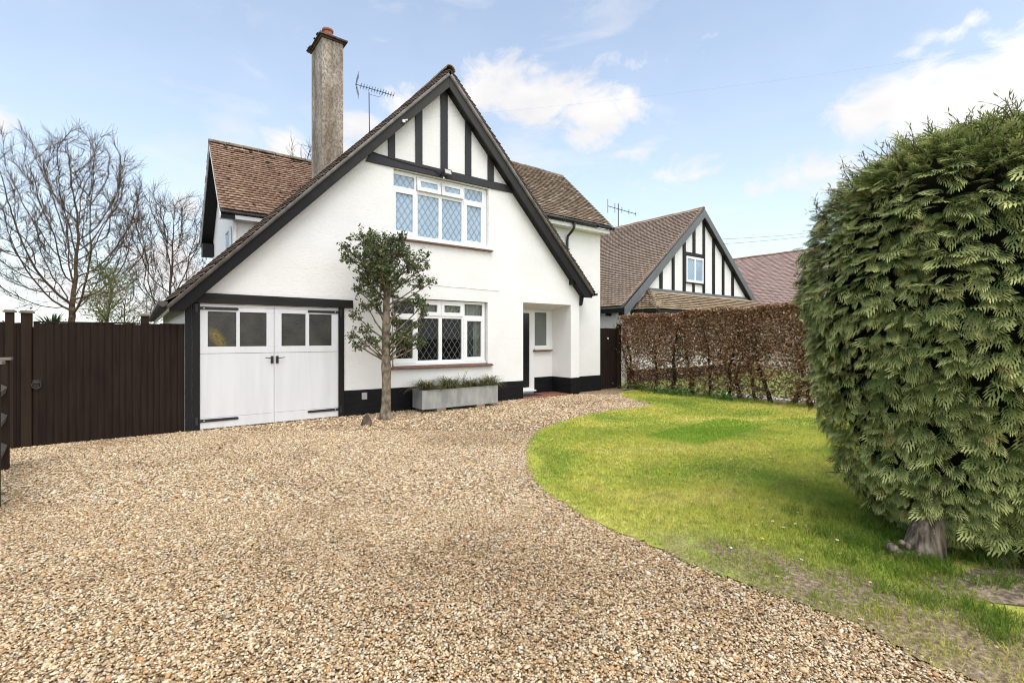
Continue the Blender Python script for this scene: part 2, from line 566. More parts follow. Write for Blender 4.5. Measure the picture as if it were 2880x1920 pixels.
def make_lawn():
    m, nt, b = nodemat('lawn_turf')
    b.inputs['Roughness'].default_value = .95
    b.inputs['Specular IOR Level'].default_value = .1
    n = tex(nt, 'ShaderNodeTexNoise', 70, Detail=4)
    base = lawn_color(nt)
    # worn brown earth where the turf runs out beside the drive and under the conifer
    tc = nt.nodes.new('ShaderNodeTexCoord')
    mp = nt.nodes.new('ShaderNodeMapping')
    mp.vector_type = 'TEXTURE'
    mp.inputs['Location'].default_value = (3.35, .75, 0)
    mp.inputs['Rotation'].default_value = (0, 0, R(0))
    mp.inputs['Scale'].default_value = (.55, 1.9, 1)
    nt.links.new(tc.outputs['Object'], mp.inputs[0])
    ln = nt.nodes.new('ShaderNodeVectorMath')
    ln.operation = 'LENGTH'
    nt.links.new(mp.outputs[0], ln.inputs[0])
    nw = tex(nt, 'ShaderNodeTexNoise', 4.5, Detail=7, Roughness=.65)
    ad = nt.nodes.new('ShaderNodeMath')
    ad.operation = 'MULTIPLY_ADD'
    nt.links.new(nw.outputs['Fac'], ad.inputs[0])
    ad.inputs[1].default_value = 1.5
    nt.links.new(ln.outputs['Value'], ad.inputs[2])
    ns = tex(nt, 'ShaderNodeTexNoise', 40, Detail=5)
    earth = ramp(nt, ns.outputs['Fac'], [(.3, (.13, .095, .065)), (.5, (.27, .205, .14)), (.68, (.45, .36, .25))])
    base = mix(nt, ramp(nt, ad.outputs[0], [(1.35, (1, 1, 1)), (1.75, (0, 0, 0))]), base, earth)
    c = mix(nt, .75, base, ramp(nt, n.outputs['Fac'], [(.3, (.72, .72, .62)), (.7, (1.1, 1.1, 1.1))]), 'MULTIPLY')
    nt.links.new(c, b.inputs['Base Color'])
    bump(nt, b, n.outputs['Fac'], .6, .02)
    m, nt, b = nodemat('grass_blade')
    b.inputs['Roughness'].default_value = .6
    b.inputs['Specular IOR Level'].default_value = .06
    a = attr(nt, 'rnd')
    c = mix(nt, 1.0, lawn_color(nt), ramp(nt, a, [(0, (.78, .92, .75)), (.6, (1.05, 1.08, 1.05)), (.86, (1.2, 1.18, 1.1)), (1, (1.35, 1.2, 1.6))]), 'MULTIPLY')
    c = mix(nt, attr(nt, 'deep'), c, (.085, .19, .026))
    nt.links.new(c, b.inputs['Base Color'])
    tl = nt.nodes.new('ShaderNodeBsdfTranslucent')
    nt.links.new(c, tl.inputs[0])
    mx = nt.nodes.new('ShaderNodeMixShader')
    mx.inputs[0].default_value = .5
    o = nt.nodes['Material Output']
    nt.links.new(b.outputs[0], mx.inputs[1])
    nt.links.new(tl.outputs[0], mx.inputs[2])
    nt.links.new(mx.outputs[0], o.inputs[0])


make_lawn()


def leafmat(name, stops, trans=.25, rough=.5, spec=.4, a2=None):
    m, nt, b = nodemat(name)
    b.inputs['Roughness'].default_value = rough
    b.inputs['Specular IOR Level'].default_value = spec
    c = ramp(nt, attr(nt, 'rnd'), stops)
    if a2:
        c = mix(nt, attr(nt, 'tip'), c, a2)
    nt.links.new(c, b.inputs['Base Color'])
    if trans:
        tl = nt.nodes.new('ShaderNodeBsdfTranslucent')
        nt.links.new(c, tl.inputs[0])
        mx = nt.nodes.new('ShaderNodeMixShader')
        mx.inputs[0].default_value = trans
        o = nt.nodes['Material Output']
        nt.links.new(b.outputs[0], mx.inputs[1])
        nt.links.new(tl.outputs[0], mx.inputs[2])
        nt.links.new(mx.outputs[0], o.inputs[0])
    return m


leafmat('conifer_frond', [(0, (.026, .054, .012)), (.5, (.052, .098, .022)), (.96, (.105, .16, .038)), (1, (.30, .22, .09))], .30, .55, .12, (.80, .83, .33))
leafmat('holly_leaf', [(0, (.035, .058, .022)), (.5, (.08, .115, .042)), (.85, (.16, .195, .075)), (1, (.32, .32, .14))], .18, .4, .3)
leafmat('beech_leaf', [(0, (.10, .05, .026)), (.4, (.25, .135, .072)), (.75, (.42, .25, .145)), (1, (.78, .58, .41))], .28, .5, .15)
leafmat('sedge_blade', [(0, (.07, .075, .025)), (.5, (.14, .15, .06)), (1, (.26, .25, .13))], .2, .5, .4)
leafmat('weed_leaf', [(0, (.05, .12, .02)), (1, (.11, .22, .045))], .25, .5, .4)
leafmat('ivy_leaf', [(0, (.10, .12, .03)), (1, (.22, .24, .07))], .3, .6, .2)
leafmat('palm_leaf', [(0, (.02, .04, .015)), (1, (.06, .09, .035))], .1, .5, .4)
leafmat('shrub_leaf', [(0, (.10, .13, .07)), (1, (.22, .25, .15))], .2, .6, .3)
simple('bark_holly', (.07, .055, .035, 1), (.25, .205, .145, 1), 9, .85, .7, (1.2, 1.2, .9), .02, lo=.38, hi=.60)
simple('bark_dark', (.018, .013, .010, 1), (.055, .042, .031, 1), 8, .9, .5, (1, 1, .4), .02, spec=.1)
simple('bark_grey', (.06, .041, .026, 1), (.145, .105, .07, 1), 4, .9, 0, spec=.05)
simple('bark_mossy', (.07, .068, .03, 1), (.15, .14, .06, 1), 3, .9, 0)
simple('bark_conifer', (.05, .036, .026, 1), (.30, .24, .18, 1), 9, .9, 1.0, (3.5, 3.5, .35), .03, lo=.36, hi=.66)
simple('twig_brown', (.07, .045, .03, 1), (.14, .095, .065, 1), 6, .85, 0)
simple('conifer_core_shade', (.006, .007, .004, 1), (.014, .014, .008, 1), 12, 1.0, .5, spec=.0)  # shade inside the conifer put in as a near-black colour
simple('ground_earth', (.06, .075, .03, 1), (.11, .10, .05, 1), 1.2, .95, .3)
simple('garden_grass', (.13, .19, .035, 1), (.22, .26, .06, 1), 2.5, .95, .5)
simple('bare_soil', (.11, .08, .055, 1), (.40, .31, .22, 1), 26, .95, 1.0, bdist=.02)
simple('path_pale', (.42, .40, .37, 1), (.55, .53, .5, 1), 3, .8, .2)
simple('stone_brown', (.055, .042, .03, 1), (.14, .105, .075, 1), 9, .85, .6, bdist=.03)
simple('stone_pale', (.2, .17, .13, 1), (.35, .31, .25, 1), 9, .85, .5, bdist=.02)
simple('daisy_white', (.85, .85, .85, 1), rough=.6)
simple('petal_yellow', (.75, .52, .03, 1), rough=.5)
simple('petal_pale', (.8, .68, .22, 1), rough=.5)
simple('dead_leaf', (.15, .085, .05, 1), (.25, .16, .1, 1), 20, .8)
simple('steel_ring', (.05, .048, .045, 1), rough=.4, metal=.6)

# ---------------------------------------------------------------- builders
BASE = {}


def tag(o, label=None, cat=None, group=None, kind=None):
    if label:
        o['label'] = label
    if cat:
        o['category'] = cat
    if group:
        o['group'] = group
    if kind:
        o['kind'] = kind
    return o


def thing(name, label, cat, loc=(0, 0, 0), group=None):
    o = bpy.data.objects.new(name, None)
    o.empty_display_size = .2
    o.location = loc
    COL.objects.link(o)
    BASE[o.name] = Vector(loc)
    return tag(o, label, cat, group)


def set_attr(me, name, vals, domain='POINT'):
    a = me.attributes.new(name, 'FLOAT', domain)
    a.data.foreach_set('value', np.asarray(vals, dtype=np.float32))


def np_mesh(name, V, F, mats, parent=None, attrs=None, smooth=False, origin=None, face_mats=None):
    """V (n,3) array, F (m,k) array of vertex ids; world coordinates"""
    V = np.asarray(V, dtype=np.float64)
    if parent is not None:
        base = BASE[parent.name]
    else:
        base = Vector(origin) if origin is not None else Vector((0, 0, 0))
    V = V - np.array(base)
    me = bpy.data.meshes.new(name)
    F = np.asarray(F, dtype=np.int32)
    m, k = F.shape
    me.vertices.add(len(V))
    me.vertices.foreach_set('co', V.astype(np.float32).ravel())
    me.loops.add(m * k)
    me.loops.foreach_set('vertex_index', F.ravel())
    me.polygons.add(m)
    me.polygons.foreach_set('loop_start', np.arange(0, m * k, k, dtype=np.int32))
    me.polygons.foreach_set('loop_total', np.full(m, k, dtype=np.int32))
    for mt in mats:
        me.materials.append(MATS[mt])
    if face_mats is not None:
        me.polygons.foreach_set('material_index', np.asarray(face_mats, dtype=np.int32))
    if smooth:
        me.polygons.foreach_set('use_smooth', np.ones(m, dtype=bool))
    me.update(calc_edges=True)
    me.validate()
    for kx, vals in (attrs or {}).items():
        set_attr(me, kx, vals)
    return link(name, me, parent, base)


def link(name, me, parent, base):
    o = bpy.data.objects.new(name, me)
    COL.objects.link(o)
    if parent is not None:
        o.parent = parent
        BASE[o.name] = BASE[parent.name]
    else:
        o.location = base
        BASE[o.name] = Vector(base)
    return o


class MB:
    def __init__(self):
        self.v, self.f, self.mi = [], [], []

    def add(self, verts, faces, mi=0):
        n = len(self.v)
        self.v += [tuple(p) for p in verts]
        self.f += [tuple(i + n for i in f) for f in faces]
        self.mi += [mi] * len(faces)
        return self

    def box(self, x0, x1, y0, y1, z0, z1, mi=0, j=0.0):
        P = [(x0, y0, z0), (x1, y0, z0), (x1, y1, z0), (x0, y1, z0), (x0, y0, z1), (x1, y0, z1), (x1, y1, z1), (x0, y1, z1)]
        if j:
            P = [tuple(c + random.uniform(-j, j) for c in p) for p in P]
        return self.add(P, [(0, 3, 2, 1), (4, 5, 6, 7), (0, 1, 5, 4), (1, 2, 6, 5), (2, 3, 7, 6), (3, 0, 4, 7)], mi)

    def prism(self, poly, y0, y1, mi=0):
        """polygon in XZ (counter-clockwise seen from -Y) extruded from y0 to y1"""
        n = len(poly)
        P = [(x, y0, z) for x, z in poly] + [(x, y1, z) for x, z in poly]
        F = [tuple(range(n)), tuple(range(2 * n - 1, n - 1, -1))]
        F += [(i, i + n, (i + 1) % n + n, (i + 1) % n) for i in range(n)]
        return self.add(P, F, mi)

    def prism_x(self, poly, x0, x1, mi=0):
        """polygon in YZ extruded along X"""
        n = len(poly)
        P = [(x0, y, z) for y, z in poly] + [(x1, y, z) for y, z in poly]
        F = [tuple(range(n - 1, -1, -1)), tuple(range(n, 2 * n))]
        F += [(i, (i + 1) % n, (i + 1) % n + n, i + n) for i in range(n)]
        return self.add(P, F, mi)

    def prism_z(self, poly, z0, z1, mi=0):
        n = len(poly)
        P = [(x, y, z0) for x, y in poly] + [(x, y, z1) for x, y in poly]
        F = [tuple(range(n - 1, -1, -1)), tuple(range(n, 2 * n))]
        F += [(i, (i + 1) % n, (i + 1) % n + n, i + n) for i in range(n)]
        return self.add(P, F, mi)

    def quad(self, a, b, c, d, mi=0):
        return self.add([a, b, c, d], [(0, 1, 2, 3)], mi)

    def tube(self, pts, rad, n=8, mi=0, cap=True):
        pts = [Vector(p) for p in pts]
        if not hasattr(rad, '__len__'):
            rad = [rad] * len(pts)
        V, F = [], []
        up = Vector((0.31, 0.17, 0.93))
        a = None
        for i, p in enumerate(pts):
            t = (pts[min(i + 1, len(pts) - 1)] - pts[max(i - 1, 0)])
            if t.length < 1e-9:
                t = Vector((0, 0, 1))
            t.normalize()
            if a is None:
                a = t.cross(up)
                if a.length < 1e-3:
                    a = t.cross(Vector((1, 0, 0)))
            else:
                a = a - t * a.dot(t)
            a.normalize()
            b = t.cross(a)
            for k in range(n):
                th = 2 * math.pi * k / n
                V.append(p + (a * math.cos(th) + b * math.sin(th)) * rad[i])
        for i in range(len(pts) - 1):
            for k in range(n):
                k2 = (k + 1) % n
                F.append((i * n + k, i * n + k2, (i + 1) * n + k2, (i + 1) * n + k))
        if cap:
            F.append(tuple(range(n - 1, -1, -1)))
            F.append(tuple(range((len(pts) - 1) * n, len(pts) * n)))
        return self.add(V, F, mi)

    def lathe(self, c, prof, n=20, mi=0):
        V, F = [], []
        for r, z in prof:
            for k in range(n):
                th = 2 * math.pi * k / n
                V.append((c[0] + r * math.cos(th), c[1] + r * math.sin(th), c[2] + z))
        for i in range(len(prof) - 1):
            for k in range(n):
                k2 = (k + 1) % n
                F.append((i * n + k, i * n + k2, (i + 1) * n + k2, (i + 1) * n + k))
        F.append(tuple(range(n - 1, -1, -1)))
        F.append(tuple(range((len(prof) - 1) * n, len(prof) * n)))
        return self.add(V, F, mi)

    def build(self, name, mats, parent=None, smooth=False, origin=None, bevel=0, attrs=None):
        if isinstance(mats, str):
            mats = [mats]
        base = BASE[parent.name] if parent is not None else (Vector(origin) if origin is not None else Vector((0, 0, 0)))
        me = bpy.data.meshes.new(name)
        me.from_pydata([(p[0] - base.x, p[1] - base.y, p[2] - base.z) for p in self.v], [], self.f)
        for mt in mats:
            me.materials.append(MATS[mt])
        for p, mi in zip(me.polygons, self.mi):
            p.material_index = mi
            p.use_smooth = smooth
        me.update()
        for kx, vals in (attrs or {}).items():
            set_attr(me, kx, vals)
        o = link(name, me, parent, base)
        if bevel:
            b = o.modifiers.new('bevel', 'BEVEL')
            b.width = bevel
            b.segments = 2
            b.limit_method = 'ANGLE'
            b.angle_limit = R(40)
        return o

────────

THE REQUEST:
Leave out the pictures and repeat the lines from the start of the material through the line with "1.2, 1.6))]), 'MULTIPLY')", inclusive.

SOLUTION TO THE EXERCISE:
Continue the Blender Python script for this scene: part 2, from line 566. More parts follow. Write for Blender 4.5. Measure the picture as if it were 2880x1920 pixels.
def make_lawn():
    m, nt, b = nodemat('lawn_turf')
    b.inputs['Roughness'].default_value = .95
    b.inputs['Specular IOR Level'].default_value = .1
    n = tex(nt, 'ShaderNodeTexNoise', 70, Detail=4)
    base = lawn_color(nt)
    # worn brown earth where the turf runs out beside the drive and under the conifer
    tc = nt.nodes.new('ShaderNodeTexCoord')
    mp = nt.nodes.new('ShaderNodeMapping')
    mp.vector_type = 'TEXTURE'
    mp.inputs['Location'].default_value = (3.35, .75, 0)
    mp.inputs['Rotation'].default_value = (0, 0, R(0))
    mp.inputs['Scale'].default_value = (.55, 1.9, 1)
    nt.links.new(tc.outputs['Object'], mp.inputs[0])
    ln = nt.nodes.new('ShaderNodeVectorMath')
    ln.operation = 'LENGTH'
    nt.links.new(mp.outputs[0], ln.inputs[0])
    nw = tex(nt, 'ShaderNodeTexNoise', 4.5, Detail=7, Roughness=.65)
    ad = nt.nodes.new('ShaderNodeMath')
    ad.operation = 'MULTIPLY_ADD'
    nt.links.new(nw.outputs['Fac'], ad.inputs[0])
    ad.inputs[1].default_value = 1.5
    nt.links.new(ln.outputs['Value'], ad.inputs[2])
    ns = tex(nt, 'ShaderNodeTexNoise', 40, Detail=5)
    earth = ramp(nt, ns.outputs['Fac'], [(.3, (.13, .095, .065)), (.5, (.27, .205, .14)), (.68, (.45, .36, .25))])
    base = mix(nt, ramp(nt, ad.outputs[0], [(1.35, (1, 1, 1)), (1.75, (0, 0, 0))]), base, earth)
    c = mix(nt, .75, base, ramp(nt, n.outputs['Fac'], [(.3, (.72, .72, .62)), (.7, (1.1, 1.1, 1.1))]), 'MULTIPLY')
    nt.links.new(c, b.inputs['Base Color'])
    bump(nt, b, n.outputs['Fac'], .6, .02)
    m, nt, b = nodemat('grass_blade')
    b.inputs['Roughness'].default_value = .6
    b.inputs['Specular IOR Level'].default_value = .06
    a = attr(nt, 'rnd')
    c = mix(nt, 1.0, lawn_color(nt), ramp(nt, a, [(0, (.78, .92, .75)), (.6, (1.05, 1.08, 1.05)), (.86, (1.2, 1.18, 1.1)), (1, (1.35, 1.2, 1.6))]), 'MULTIPLY')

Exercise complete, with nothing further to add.